Finnishman in London

"Time will tell if the focus will narrow in the course of time." Ha ha ha ... I let this act as a preable to the rather free-style writings in this blog. Mostly casual observations in real life and media, some sports, even self-ridiculing attempts at poetry;)

Friday, September 22, 2006

My little bungies

Panorama managed to stir the football hotpot. Harry and Sam. Like two peas in a pod, now? Well, at least two Premiership managers who will go (also?) for the points in the Portsmouth-Bolton match come this Saturday.

The big question is, do they like a bung? No absolutely conclusive evidence was presented by Panorama. No receipts for secret cash transactions, no filming of a manager accepting a good old suitcase full of dosh.

After the programme ended, the show begun. Ensued shouts of outrage. Good names of Sam and Harry have been tarnished. "It is in my lawyer's hands!"

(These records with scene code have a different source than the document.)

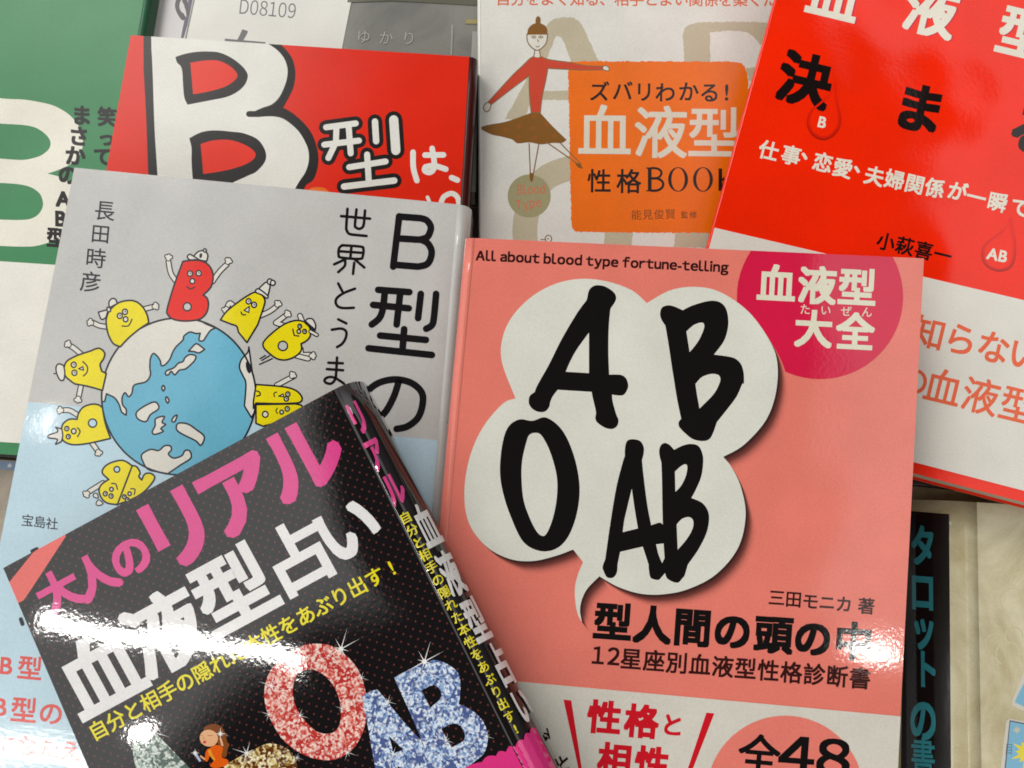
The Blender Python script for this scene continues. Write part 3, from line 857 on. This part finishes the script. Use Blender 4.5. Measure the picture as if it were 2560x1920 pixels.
a = fig("red_letter_figure", "@01 1580,600! 1650,590 1740,595 1800,630 1835,690 1840,760 1815,830 1755,890! 1790,920 1800,980 1780,1050 1720,1100 1600,1115 1500,1100 1450,1060 1445,1010 1500,820", rb,
        [(0, 1, 1642, 705), (0, 1, 1717, 702)], (0, 1, 1662, 770), "@01 1615,818 1645,838 1680,822",
        ["@01 1520,770 1475,700 1455,600", "@01 1835,775 1895,690 1960,625"], [(0, 1, 1455, 575, -80), (0, 1, 1968, 605, -60)], (0, 1, 1618, 992, 36, gry),
        ["@01 1680,560 1690,535 1720,512 1765,508 1795,545 1785,598! 1730,588", "@01 1618,560 1640,538 1680,560 1740,596! 1690,585 1640,585"])
a.fill([T1(0, 1, x, y) for x, y in ellipse(1735, 550, 13, 22, 10, 12)], kd); eye(a, 0, 1, 1770, 505, 14, False); a.done()
fig("round_yellow_figure", "@01 1285,1130! 1270,1060 1230,990 1170,945 1100,938 1020,960 950,1020 920,1090 920,1160 940,1240 980,1310 1040,1337! 1110,1262 1200,1187", ylw,
    [(0, 1, 1035, 1070), (0, 1, 1080, 1035)], (0, 1, 1085, 1100), "@01 1055,1158 1110,1155 1140,1100",
    ["@01 925,1165 860,1155 805,1130", "@01 1250,1010 1330,990"], [(0, 1, 790, 1130, 200), (0, 1, 1335, 990, -20)], None,
    ["@01 945,1000! 942,950 970,920 1000,930 1012,965!", "@01 935,1015! 850,1038! 875,1100 915,1085!", "@01 925,1000 950,1000 955,1030 930,1032"]).done()
a = fig("yellow_beret_figure", "@01 780,1375! 855,1350 903,1390 895,1440 865,1490 880,1550! 918,1568! @02 885,55! 760,20 650,0! @01 620,1640 565,1590 552,1530 575,1465 640,1425 700,1400", ylw,
    [(0, 1, 637, 1493), (0, 1, 643, 1562)], "@01 678,1528! 715,1508! 722,1540!", "@01 715,1465 755,1510 750,1560 720,1590",
    ["@01 700,1400 640,1350 600,1325", "@02 700,10 680,110"], [(0, 1, 595, 1320, 215), (0, 2, 675, 125, 100)], None, ["@01 550,1500! 510,1485 485,1510 490,1570 520,1625 550,1620 560,1560"], tri=True)
a.line("@01 465,1570 488,1568", 3, kd); a.done()
fig("yellow_crown_figure", "@02 885,205! 850,180 790,175 720,200 680,250 665,305! 600,305 545,345 530,410 540,480 590,515 660,525 780,510 955,470! 910,340", ylw,
    [(0, 2, 577, 385), (0, 2, 590, 455)], (0, 2, 637, 408), "@02 670,378 692,410 670,455", ["@02 665,265 600,228 535,228", "@02 795,510 845,580"], [(0, 2, 530, 228, 190), (0, 2, 848, 585, 70)],
    (0, 2, 800, 338, 37, pal), ["@02 535,390! 480,372! 498,412 425,440 420,465 495,478 480,520 530,498! 542,450"], ear=19).done()
a = fig("yellow_pair_figure", "@02 1140,705! 1060,660 960,680 900,720 885,770 940,825! 880,865 855,920 880,990 930,1030 1015,1042! 1150,990 1240,935 1310,860 1337,805 1300,772 1250,780 1225,830! 1200,800 1210,765 1180,715", ylw,
    [(0, 2, 910, 948), (0, 2, 960, 968)], (0, 2, 963, 910), "@02 965,860 1000,865 1015,910", ["@02 890,855 770,930"], [(0, 2, 755, 945, 140)], (0, 2, 1010, 738, 26, pal), ear=19, nr=17)
a.line("@02 1142,708 1013,1045", 4.4, kd); eye(a, 0, 2, 1075, 975, 18); eye(a, 0, 2, 1100, 1000, 18); eye(a, 0, 2, 1120, 948, 16, False); a.line("@02 1130,905 1165,910 1160,955", 3.2, kd, smooth=True)
a.shape("@02 835,945 810,950 808,975 850,985", wy, kd, 3); a.shape("@02 850,1000 830,1040 860,1050 890,1030", wy, kd, 3); a.done()
a = fig("yellow_party_hat_figure", "@01 1905,1105! 1960,1030 2060,950 2150,890 2212,865 @11 50,890 75,930 70,980 20,1130 0,1170 @01 2133,1300! 2060,1210! 2045,1160 2000,1143!", ylw,
    [(0, 1, 2148, 945), (0, 1, 2195, 975)], "@01 2108,1022! 2155,988! 2150,1042!", "@01 2083,1038 2095,1060 2122,1060", ["@11 35,1070 120,1030 180,985", "@01 2020,985 1985,960 1960,1000"],
    [(1, 1, 185, 975, -60), (0, 1, 1955, 1010, 120)], None, ["@11 20,840! 85,780 122,800 100,908! 60,880", "@11 0,845 30,840 100,895 92,918 50,890 0,868"], tri=True)
eye(a, 1, 1, 120, 775, 24, False); eye(a, 1, 1, 145, 785, 22, False); a.done()
a = fig("flying_yellow_figure", "@11 70,1290 150,1210 250,1140 350,1110 430,1130 470,1190 465,1250 430,1290 390,1310! 390,1370 340,1420 260,1450 180,1440 110,1390 65,1340", ylw,
    [(1, 1, 378, 1160), (1, 1, 420, 1205)], (1, 1, 370, 1205), "@11 318,1185 330,1240! 370,1245", ["@11 230,1150 170,1130! 255,1068", "@11 385,1355 392,1408! 465,1405", "@11 350,1415 450,1440", "@11 400,1120 380,1070"],
    [(1, 1, 265, 1060, -40), (1, 1, 480, 1415, 0)], (1, 1, 232, 1330, 42, gry), ["@11 425,1115! 450,1095 490,1100 515,1150 510,1190!"], ear=18, nr=17)
a.line("@11 430,1130 505,1195", 7, kd); limb(a, "@11 470,1205 525,1235", 5)
for l in ("@11 30,1490 140,1440", "@11 50,1455 115,1415", "@11 35,1440 80,1413"): a.line(l, 3.4, kd)
a.done()
a = Art(Y_, "yellow_sideways_figure")
limb(a, "@12 180,10 330,-70"); hand(a, 1, 1, 310, 1590, -50)
a.shape("@02 2190,150! @12 0,5! 150,15 270,30 350,60 395,110 390,150 350,165! 200,170 0,165! @02 2190,210!", ylw, kd, 4.4)
a.shape("@12 0,178! 340,172! 400,195 360,280 60,365! 0,340!", ylw, kd, 4.4)
for e in ((275, 88), (262, 128), (270, 215)): eye(a, 1, 2, *e, 20)
eye(a, 1, 2, 222, 243, 17, False); eye(a, 1, 2, 80, 262, 26, False); a.shape("@12 195,105! 235,85! 240,110!", wy, kd, 3, smooth=False)
a.line("@12 180,70 155,80 160,110", 3, kd, smooth=True); a.line("@12 185,210 172,230 185,255", 3, kd, smooth=True); a.line("@12 5,60 30,70 35,95 5,105", 3.6, kd, smooth=True)
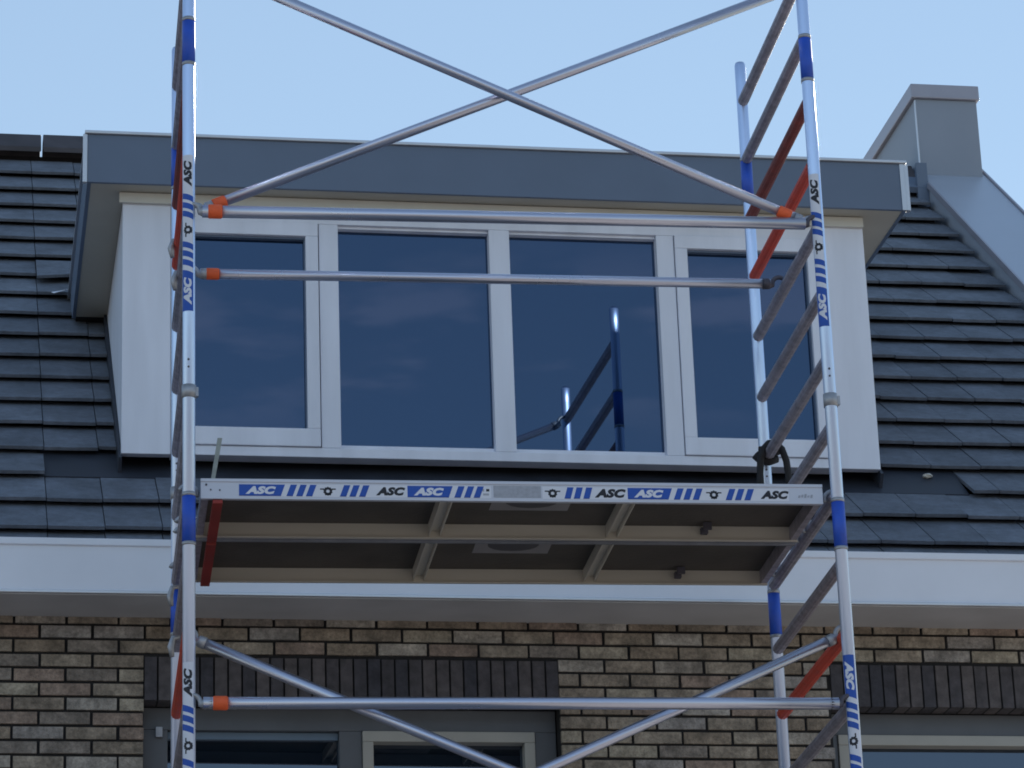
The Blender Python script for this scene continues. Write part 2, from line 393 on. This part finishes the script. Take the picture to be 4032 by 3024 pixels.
# a loose white scrap of flashing on the tiles, torn
s = MB()
P = [RP(.478, 2.515, .006), RP(.555, 2.535, .012), RP(.562, 2.50, .03), RP(.545, 2.425, .05), RP(.515, 2.44, .035), RP(.49, 2.475, .015)]
Q = [tuple(Vector(p) + Vector((0, .002, .003))) for p in P]
vs = [s.v(p) for p in P]; ws = [s.v(p) for p in Q]
s.bm.faces.new(vs[::-1]); s.bm.faces.new(ws)
for i in range(6): s.bm.faces.new([vs[i], vs[(i + 1) % 6], ws[(i + 1) % 6], ws[i]])
f_ = s.build('flashing_scrap', 'white')
tag(f_, 'small white scrap of flashing lying on tiles left of the dormer', 'flashing')
# small crumbs on the open course, right
s = MB(); bmesh.ops.create_icosphere(s.bm, subdivisions=2, radius=.018, matrix=Matrix.Translation(RP(4.62, .17, -.03)) @ Matrix.Diagonal((1.5, 1, .6, 1)))
for v_ in s.bm.verts: v_.co += Vector((random.uniform(-.003, .003),) * 3)
tag(s.build('mortar_crumb', 'beige'), 'small pale lump of mortar lying in the open tile course right of dormer', 'rubble')

# parapet coping and ridge stack (right) ------------------------------------------
cp = MB(); slab(cp, 5.932, 6.355, S_EAVE - .1, 5.36, -.30, .078)
hp(cp, 'verge_wall', 'coping', roof, .006)
s = MB(); slab(s, 5.918, 5.9315, S_EAVE - .1, 5.0, .045, .084); slab(s, 6.3555, 6.370, S_EAVE - .1, 5.37, .02, .090)
hp(s, 'verge_trim', 'capm', roof, .003)
s = MB(); s.box(5.925, 6.33, 18.42, 19.62, Z(8.0), Z(8.915)); stack = hp(s, 'ridge_stack', 'stack', roof, .004)
s = MB(); s.box(5.90, 6.345, 18.397, 19.66, Z(8.916), Z(9.012)); hp(s, 'stack_cap', 'capm', stack, .006)
s = MB(); s.box(5.921, 5.928, 18.412, 18.43, Z(8.1), Z(8.905)); hp(s, 'corner_strip', 'zinc', stack, .001)
s = MB(); slab(s, 5.66, 5.93, 5.0, 5.47, .012, .05); s.box(5.86, 5.93, 18.30, 18.33, Z(8.12), Z(8.42))
hp(s, 'ridge_flashing', 'fascia', roof, .002)
# a course of neighbours' roof beyond the verge and the gable so that the house is closed
s = MB()
s.hexa([(5.935, YW + .33, 0), (6.30, YW + .33, 0), (6.30, 22.6, 0), (5.935, 22.6, 0), (5.935, YW + .33, Z(4.2)), (6.30, YW + .33, Z(4.2)), (6.30, 22.6, Z(4.2)), (5.935, 22.6, Z(4.2))])
s.box(HX0, 5.934, 22.3, 22.6, 0, Z(4.4))
s.prism([(YW + .33, Z(4.2) + .001), (22.6, Z(4.2) + .001), (18.5, Z(8.2))], 5.94, 6.29)
hp(s, 'side_wall', 'plaster')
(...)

The surprise was, however that the focus was on Allardyce, a recent candidate for no less than Feik-Sheikh-prone Sven's job, and not "Dirty Harry", surrounded by numerous if unsubstantiated rumours.

The obvious question is, did the player agents including Peter Harrison and Craig Allardyce, lie when they conveyed to the undercover investigators clearly enough that Sam does not mind a bung. Did they lie motivated by greed as it could be said Panorama used entrapment in "public interest" by flouting an invented US-based multimillionaire interested in gaining business by using bungs to managers to grow his marketshare. They certainly did not express their outrage about suggesting such methods but seemed jolly enough to talk more. Was it really to find out about the undercover reporters' methods? Is this a credible defence? A key question.

What seems quite clear that the explanations by Harrison that his was only "pub banter" not to be taken seriously does sound tenuous, at the very least. He seemed to like pub banter inside football stadiums too, when quite clearly trying to ensure a 15-year-old's transfer to Chelsea from Middlesbrough withouth the north-east club's knowledge - something clearly illegal according to the rules.

This does not mean, however, that the managers in question would necessarily have taken a bung. What came clear is that Craig Allardyce seems to be a rather loose-tongued and foolish character. "Me daddy is a manager, easier to do business with me daddy, you see. Yes, me daddy knows about everything I do [ok, paraphrased heavily with editorial freedom, this bit]" Yes Craig, we saw.

Chelsea must be very happy that the main focus, at the moment at least, is on Sam and Harry. After all Frank Arnesen of Chelsea clearly seemed, unless the cutting of the film was made intentionally in a misleading way, to be keen on the idea of taking a teenager touted to him illegally. Against the background of Chelsea's massive financial muscle, this is clearly worrying.

As they say, money cannot buy you love. The worry is that youngsters and players are more easy. But not everything is legal in football (not that i think everything should be in love and war either, for that matter).

Come Saturday, one thing is for sure, though. Both Sam (Bolton) and Harry (Portsmouth) cannot win. Chelsea can.